### Short exercise
Below are the records; pull every line that includes "this".

### Extracted records
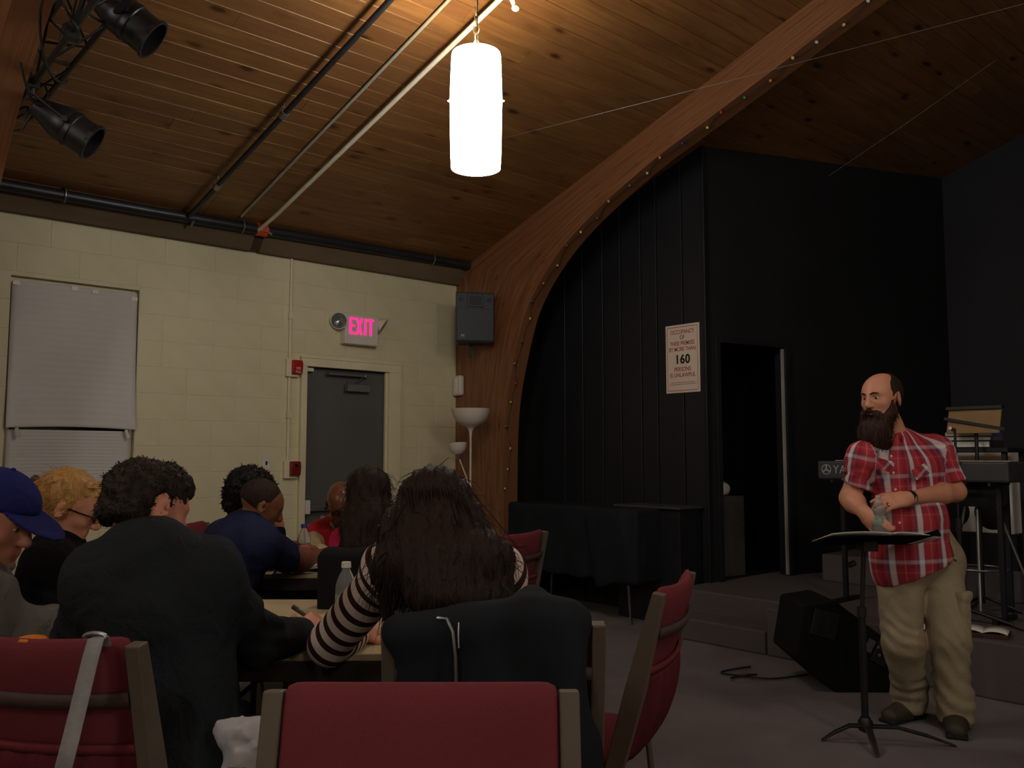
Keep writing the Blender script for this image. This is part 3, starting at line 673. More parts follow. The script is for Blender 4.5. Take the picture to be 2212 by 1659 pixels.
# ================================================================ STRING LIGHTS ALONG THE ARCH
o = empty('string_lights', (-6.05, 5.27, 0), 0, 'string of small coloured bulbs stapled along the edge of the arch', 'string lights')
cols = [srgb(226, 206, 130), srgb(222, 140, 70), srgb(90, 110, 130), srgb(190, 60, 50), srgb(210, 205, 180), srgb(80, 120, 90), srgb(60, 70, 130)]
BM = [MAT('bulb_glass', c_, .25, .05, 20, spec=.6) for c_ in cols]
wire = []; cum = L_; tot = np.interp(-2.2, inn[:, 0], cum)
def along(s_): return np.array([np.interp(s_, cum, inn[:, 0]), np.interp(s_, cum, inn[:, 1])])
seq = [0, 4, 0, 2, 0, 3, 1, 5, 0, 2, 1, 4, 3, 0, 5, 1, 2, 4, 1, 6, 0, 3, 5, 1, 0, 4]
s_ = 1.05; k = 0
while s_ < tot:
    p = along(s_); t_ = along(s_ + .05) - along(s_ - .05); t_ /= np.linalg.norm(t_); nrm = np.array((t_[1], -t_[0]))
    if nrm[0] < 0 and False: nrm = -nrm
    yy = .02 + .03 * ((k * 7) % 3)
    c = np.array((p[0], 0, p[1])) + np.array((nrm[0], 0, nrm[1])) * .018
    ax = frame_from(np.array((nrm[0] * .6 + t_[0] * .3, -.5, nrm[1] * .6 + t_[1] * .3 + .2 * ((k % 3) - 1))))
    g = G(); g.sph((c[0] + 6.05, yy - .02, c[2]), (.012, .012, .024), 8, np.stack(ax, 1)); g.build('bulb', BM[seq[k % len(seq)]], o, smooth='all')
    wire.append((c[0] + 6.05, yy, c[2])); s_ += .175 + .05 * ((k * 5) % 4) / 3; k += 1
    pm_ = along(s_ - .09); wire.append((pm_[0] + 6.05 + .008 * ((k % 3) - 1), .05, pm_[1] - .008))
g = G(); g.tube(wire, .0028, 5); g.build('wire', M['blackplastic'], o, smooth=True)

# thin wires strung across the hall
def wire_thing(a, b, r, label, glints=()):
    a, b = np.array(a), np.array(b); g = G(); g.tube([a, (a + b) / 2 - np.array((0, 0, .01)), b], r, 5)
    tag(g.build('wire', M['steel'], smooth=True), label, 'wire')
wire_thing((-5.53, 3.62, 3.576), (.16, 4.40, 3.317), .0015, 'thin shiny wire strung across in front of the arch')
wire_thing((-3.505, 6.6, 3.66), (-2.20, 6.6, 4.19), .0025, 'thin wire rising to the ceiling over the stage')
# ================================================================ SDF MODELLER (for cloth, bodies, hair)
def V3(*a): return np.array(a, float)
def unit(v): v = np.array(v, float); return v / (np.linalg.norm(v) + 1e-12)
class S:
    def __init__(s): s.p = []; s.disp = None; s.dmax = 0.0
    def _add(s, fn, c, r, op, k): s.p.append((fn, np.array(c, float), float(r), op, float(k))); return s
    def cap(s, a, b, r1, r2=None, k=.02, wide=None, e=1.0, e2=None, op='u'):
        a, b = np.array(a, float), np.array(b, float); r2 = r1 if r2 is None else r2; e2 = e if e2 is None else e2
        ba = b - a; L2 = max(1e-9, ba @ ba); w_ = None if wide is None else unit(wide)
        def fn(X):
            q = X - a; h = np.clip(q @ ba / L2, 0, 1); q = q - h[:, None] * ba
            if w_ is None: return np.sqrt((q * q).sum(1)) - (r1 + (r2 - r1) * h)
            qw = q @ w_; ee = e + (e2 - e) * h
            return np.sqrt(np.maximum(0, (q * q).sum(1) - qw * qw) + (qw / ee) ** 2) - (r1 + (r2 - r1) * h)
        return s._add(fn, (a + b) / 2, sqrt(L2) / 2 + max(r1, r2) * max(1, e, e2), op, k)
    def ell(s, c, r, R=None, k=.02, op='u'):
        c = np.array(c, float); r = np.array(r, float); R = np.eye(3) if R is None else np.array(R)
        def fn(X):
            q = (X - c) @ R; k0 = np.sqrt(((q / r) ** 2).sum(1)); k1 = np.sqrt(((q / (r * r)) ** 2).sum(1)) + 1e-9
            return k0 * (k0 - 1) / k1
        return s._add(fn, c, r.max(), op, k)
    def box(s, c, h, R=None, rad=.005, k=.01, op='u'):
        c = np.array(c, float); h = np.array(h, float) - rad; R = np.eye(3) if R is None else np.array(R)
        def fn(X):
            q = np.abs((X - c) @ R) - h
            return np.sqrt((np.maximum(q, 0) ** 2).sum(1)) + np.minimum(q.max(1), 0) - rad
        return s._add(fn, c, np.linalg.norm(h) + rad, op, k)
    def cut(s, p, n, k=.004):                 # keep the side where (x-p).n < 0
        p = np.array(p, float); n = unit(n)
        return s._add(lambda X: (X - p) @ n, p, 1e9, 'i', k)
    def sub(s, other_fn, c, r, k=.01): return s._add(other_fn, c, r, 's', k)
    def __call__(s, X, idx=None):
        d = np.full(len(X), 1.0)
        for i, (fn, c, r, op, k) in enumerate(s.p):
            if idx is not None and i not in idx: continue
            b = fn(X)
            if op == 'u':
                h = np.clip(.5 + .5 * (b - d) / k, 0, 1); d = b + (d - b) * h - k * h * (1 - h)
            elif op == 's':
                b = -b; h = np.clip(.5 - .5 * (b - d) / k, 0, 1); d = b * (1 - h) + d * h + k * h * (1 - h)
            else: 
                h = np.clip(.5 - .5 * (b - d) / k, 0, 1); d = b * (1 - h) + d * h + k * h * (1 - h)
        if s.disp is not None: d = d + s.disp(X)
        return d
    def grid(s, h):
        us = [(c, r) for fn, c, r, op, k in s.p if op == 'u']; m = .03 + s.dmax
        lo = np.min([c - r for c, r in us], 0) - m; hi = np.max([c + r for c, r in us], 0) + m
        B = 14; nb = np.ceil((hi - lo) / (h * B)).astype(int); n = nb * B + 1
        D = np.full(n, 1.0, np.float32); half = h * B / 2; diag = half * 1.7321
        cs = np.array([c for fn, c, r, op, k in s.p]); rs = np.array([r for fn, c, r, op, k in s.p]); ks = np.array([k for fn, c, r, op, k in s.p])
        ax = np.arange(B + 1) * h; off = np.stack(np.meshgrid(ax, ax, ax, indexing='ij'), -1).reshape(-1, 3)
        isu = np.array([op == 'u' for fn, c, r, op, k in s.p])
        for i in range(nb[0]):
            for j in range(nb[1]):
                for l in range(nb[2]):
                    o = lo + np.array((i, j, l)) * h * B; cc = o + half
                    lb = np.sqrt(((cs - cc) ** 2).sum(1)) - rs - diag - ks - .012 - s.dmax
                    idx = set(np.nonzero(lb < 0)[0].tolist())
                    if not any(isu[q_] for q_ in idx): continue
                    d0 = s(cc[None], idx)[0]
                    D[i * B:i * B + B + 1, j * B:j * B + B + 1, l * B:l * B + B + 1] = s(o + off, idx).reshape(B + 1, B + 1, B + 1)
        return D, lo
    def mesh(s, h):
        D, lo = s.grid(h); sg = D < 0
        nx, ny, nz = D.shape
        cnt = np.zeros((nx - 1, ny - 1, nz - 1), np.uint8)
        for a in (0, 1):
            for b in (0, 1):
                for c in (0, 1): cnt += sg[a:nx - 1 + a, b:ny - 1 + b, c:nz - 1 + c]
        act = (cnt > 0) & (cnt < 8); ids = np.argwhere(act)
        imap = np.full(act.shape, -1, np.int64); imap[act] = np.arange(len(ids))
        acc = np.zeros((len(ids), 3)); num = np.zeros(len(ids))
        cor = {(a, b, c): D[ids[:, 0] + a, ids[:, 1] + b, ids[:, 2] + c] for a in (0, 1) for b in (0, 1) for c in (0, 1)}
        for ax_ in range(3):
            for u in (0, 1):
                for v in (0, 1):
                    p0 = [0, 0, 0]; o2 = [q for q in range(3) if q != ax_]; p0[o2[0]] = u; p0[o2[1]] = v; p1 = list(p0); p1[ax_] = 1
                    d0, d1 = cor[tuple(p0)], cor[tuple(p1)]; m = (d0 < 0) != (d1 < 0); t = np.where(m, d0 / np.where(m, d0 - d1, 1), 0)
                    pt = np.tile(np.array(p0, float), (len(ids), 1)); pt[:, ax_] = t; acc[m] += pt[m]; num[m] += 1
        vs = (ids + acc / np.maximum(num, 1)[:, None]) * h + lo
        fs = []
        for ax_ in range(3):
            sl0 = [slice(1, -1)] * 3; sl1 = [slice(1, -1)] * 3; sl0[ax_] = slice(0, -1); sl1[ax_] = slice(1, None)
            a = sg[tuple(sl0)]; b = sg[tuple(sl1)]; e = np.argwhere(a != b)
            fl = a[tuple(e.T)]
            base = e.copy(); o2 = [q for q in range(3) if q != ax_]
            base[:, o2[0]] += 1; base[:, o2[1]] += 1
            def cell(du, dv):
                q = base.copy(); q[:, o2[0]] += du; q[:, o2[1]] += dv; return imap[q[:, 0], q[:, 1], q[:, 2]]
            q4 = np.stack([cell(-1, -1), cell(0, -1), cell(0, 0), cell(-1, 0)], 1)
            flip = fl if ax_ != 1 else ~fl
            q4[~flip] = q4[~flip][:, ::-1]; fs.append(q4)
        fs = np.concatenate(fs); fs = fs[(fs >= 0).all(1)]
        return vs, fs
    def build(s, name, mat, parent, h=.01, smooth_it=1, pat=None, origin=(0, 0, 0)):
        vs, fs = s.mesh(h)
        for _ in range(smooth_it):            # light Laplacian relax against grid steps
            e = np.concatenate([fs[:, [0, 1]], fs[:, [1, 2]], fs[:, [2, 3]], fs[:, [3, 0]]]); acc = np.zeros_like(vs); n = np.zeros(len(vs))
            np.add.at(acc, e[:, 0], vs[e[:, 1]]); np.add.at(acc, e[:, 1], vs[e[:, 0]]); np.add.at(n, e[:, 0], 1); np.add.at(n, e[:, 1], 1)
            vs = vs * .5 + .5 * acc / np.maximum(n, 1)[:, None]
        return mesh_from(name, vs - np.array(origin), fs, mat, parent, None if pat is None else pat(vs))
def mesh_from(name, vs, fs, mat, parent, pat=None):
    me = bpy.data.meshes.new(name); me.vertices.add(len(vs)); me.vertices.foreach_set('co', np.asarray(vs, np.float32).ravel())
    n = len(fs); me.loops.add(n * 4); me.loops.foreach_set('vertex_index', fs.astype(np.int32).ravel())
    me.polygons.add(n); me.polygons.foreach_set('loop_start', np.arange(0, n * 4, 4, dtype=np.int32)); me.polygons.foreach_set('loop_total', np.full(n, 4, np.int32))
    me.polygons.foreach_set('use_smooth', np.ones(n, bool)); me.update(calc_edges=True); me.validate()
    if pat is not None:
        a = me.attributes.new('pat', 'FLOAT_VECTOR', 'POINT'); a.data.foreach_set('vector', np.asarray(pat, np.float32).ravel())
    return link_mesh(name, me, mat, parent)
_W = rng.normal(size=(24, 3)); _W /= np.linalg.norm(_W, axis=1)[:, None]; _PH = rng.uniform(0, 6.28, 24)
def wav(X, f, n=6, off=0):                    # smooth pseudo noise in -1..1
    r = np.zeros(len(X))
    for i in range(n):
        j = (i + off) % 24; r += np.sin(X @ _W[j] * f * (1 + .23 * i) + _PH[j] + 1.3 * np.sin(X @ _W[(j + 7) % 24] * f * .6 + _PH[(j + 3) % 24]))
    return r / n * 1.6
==
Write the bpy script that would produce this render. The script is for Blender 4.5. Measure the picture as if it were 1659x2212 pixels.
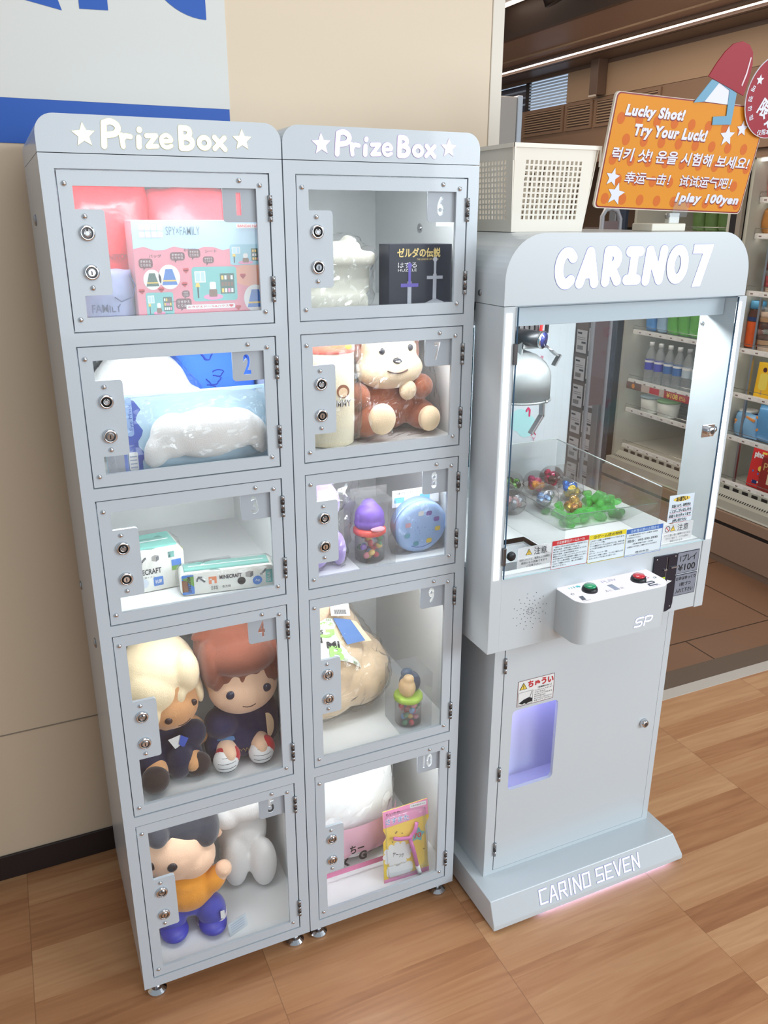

### Task output
Keep writing the Blender script for this image. This is part 3, starting at line 673. More parts follow. The script is for Blender 4.5. Take the picture to be 2212 by 1659 pixels.
Write the bpy script that would produce this render. The script is for Blender 4.5. Measure the picture as if it were 1659x2212 pixels.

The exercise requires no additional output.